Without doing research, shoppers can consider the future of a product before they buy it. Even if it’s local or organic or recycled, think about where it will end up when you’re done with it. Can you reuse or recycle it? What will happen to the packaging? How long can you keep this product for? The answers to these questions might be more important than the package’s “green” label.

Tip #5: If you don’t need it, don’t buy it! 

This tip may seem obvious, yet when you’re in the shopping aisle and see those canvas shopping bags and bamboo cutlery, you’re still tempted to buy them to replace the ones you already have. If you already have cutlery and a perfectly good tote bag, step one should be using what you already have rather than buying new products. For those who can’t afford to buy cloth bags and fancy flatware, reusing plastic ones a few times works too.

While some brands capitalize on the sustainability trend by selling products that help consumers “reduce waste,” others have taken a surprisingly different track. A good question to ask yourself when a brand makes a claim to sustainability is, how does this affect their bottom line?

Patagonia actively encourages customers to “Reduce, Repair, Reuse, Recycle, Reimagine” their clothing with their common threads initiative. Patagonia has offered recycling programs to customers since 2005, in which customers return products to be “upcycled” and turned into new products. The process is costly and time-consuming, not to mention that they encourage customers not to buy things they don’t absolutely need in the first place. This seems counterintuitive for a corporation whose bottom line depends on them being able to sell enough product. The fact that Patagonia focuses on sustainability even though it doesn’t contribute to their short-term profits indicates that the brand truly cares about their environmental impact.
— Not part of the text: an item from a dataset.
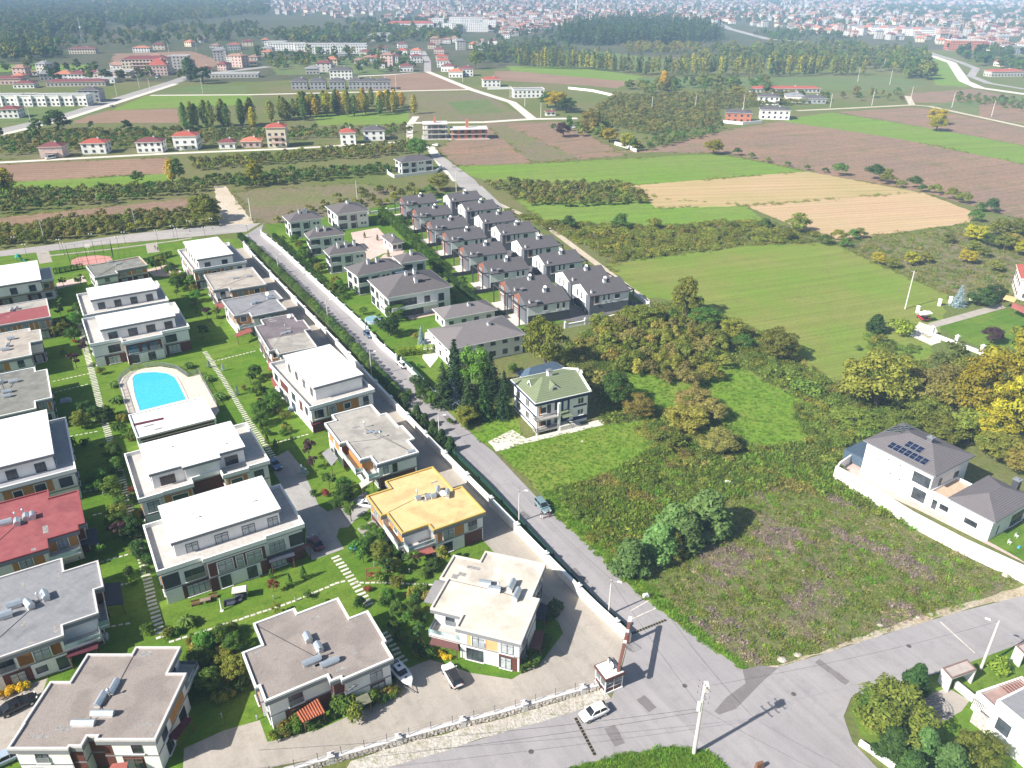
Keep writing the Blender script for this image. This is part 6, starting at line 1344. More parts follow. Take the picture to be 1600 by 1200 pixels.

Tip #6: Some handy resources

If a brand is truly committed to sustainability, it shouldn’t be hard to fact check them. Brands that work hard to offset their environmental impact don’t want their effort to be wasted in terms of profitability, and will usually post impact reports and proof of their commitment to sustainability on their websites. For more general information, there is a plethora of pages designed to help you make better consumer choices. Rank a Brand compares the sustainability of different food, clothing, electronics and skincare brands, among others. Check out Mother Nature Network for a list of sustainability certificates to look out for along with products they are commonly found on. Conscious Travel Guide has a similar list, with details on the business practices associated with certain labels.

The Takeaway

It doesn’t take much to be a climate-conscious consumer — all you have to do is take brands’ claims with a grain of salt and avoid buying items that you don’t absolutely need.